Let $A=\begin{bmatrix}
0 & 0 & \dots & 0 & p \\
1 & 0 & \dots & 0 & 0 \\
0 & 1 & \dots & 0 & 0 \\
\vdots & \vdots & \ddots & \vdots & \vdots \\
0 & 0 & \dots & 1 & 0
\end{bmatrix}$ be the $n\times n$ companion matrix whose characteristic function is $x^n-p$ (For convenience let's assume $p$ is prime so that the polynomial is irreducible, this might be true in more general cases). I wonder if any nonzero vector $v\in \mathbb Q^n$ is a cyclic vector. i.e. the set $\{v, Av, A^2v, …, A^{n−1}v\}$ is linearly independent.

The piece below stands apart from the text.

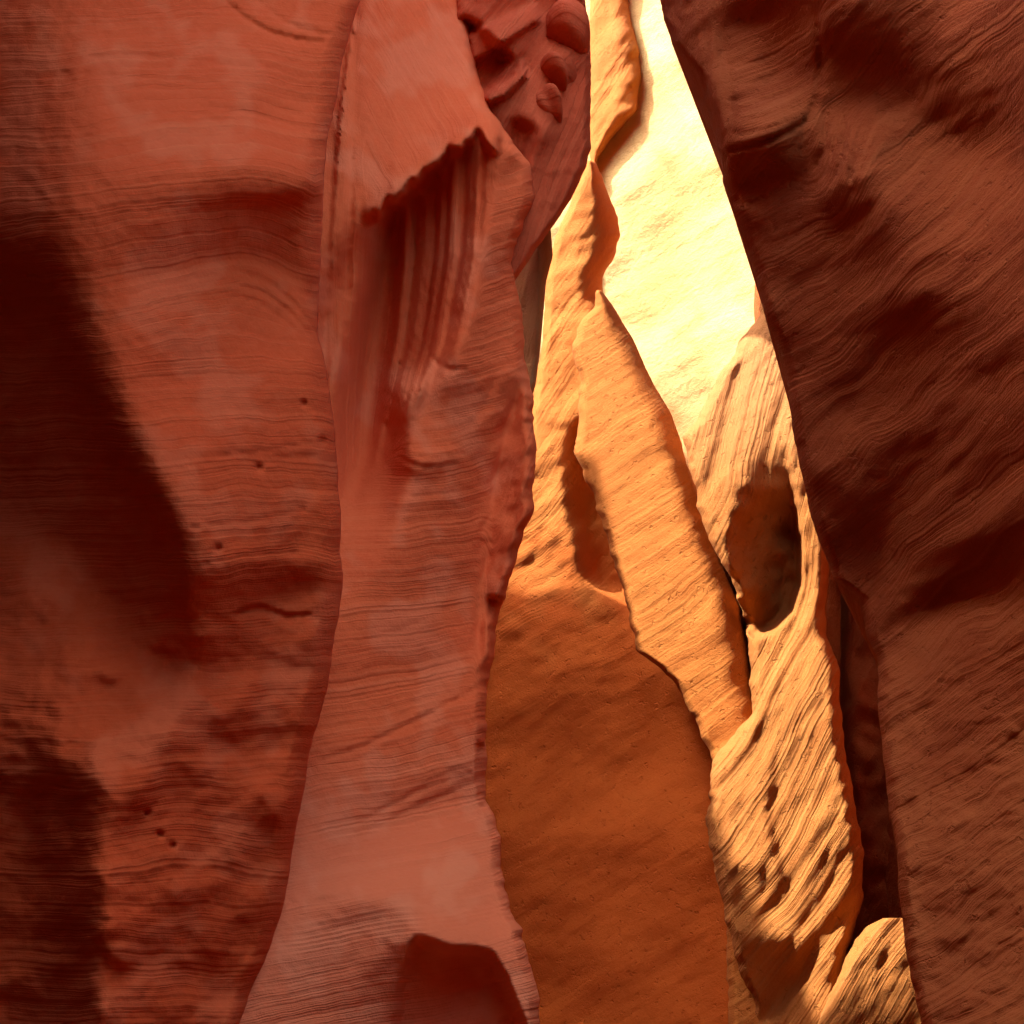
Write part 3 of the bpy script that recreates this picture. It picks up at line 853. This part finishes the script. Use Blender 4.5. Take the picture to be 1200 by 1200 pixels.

Let $x=(x_1,\dots,x_n)$ be a nonzero vector in $\mathbb Q^n$. Then basically $A$ permutes the entries of $x$ around and multiply the first coordinate by $p$. It seems to me this will create a linear independent set $\{v, Av, A^2v, …, A^{n−1}v\}$ but I don't know how to prove it.
I think $p$ being a prime is vey crucial. In the case when $n=2$, $(x,y)$ and $(y,px)$ being linearly independent implies that $px^2=y^2$ never holds. In $n=3$ case, the nonzero determinant means $x^3-p^2z^3-py^3-3pxyz=0$ has no nontrivial rational solutions.
Best Answer
The answer is yes. Let $v\in \mathbb{Q}^n\setminus\{0\}$; the vector-space $U=span((A^iv)_i)$ is $A$-invariant.
When $gcd(m,n)=1$, the polynomial $x^n-p^m$ is irreducible over $\mathbb{Q}$. Thus, here, $\chi_A$ is irreducible over $\mathbb{Q}$ and $A$ has no proper invariant vector-space over $\mathbb{Q}$; finally $U=\mathbb{Q}^n$ and we are done.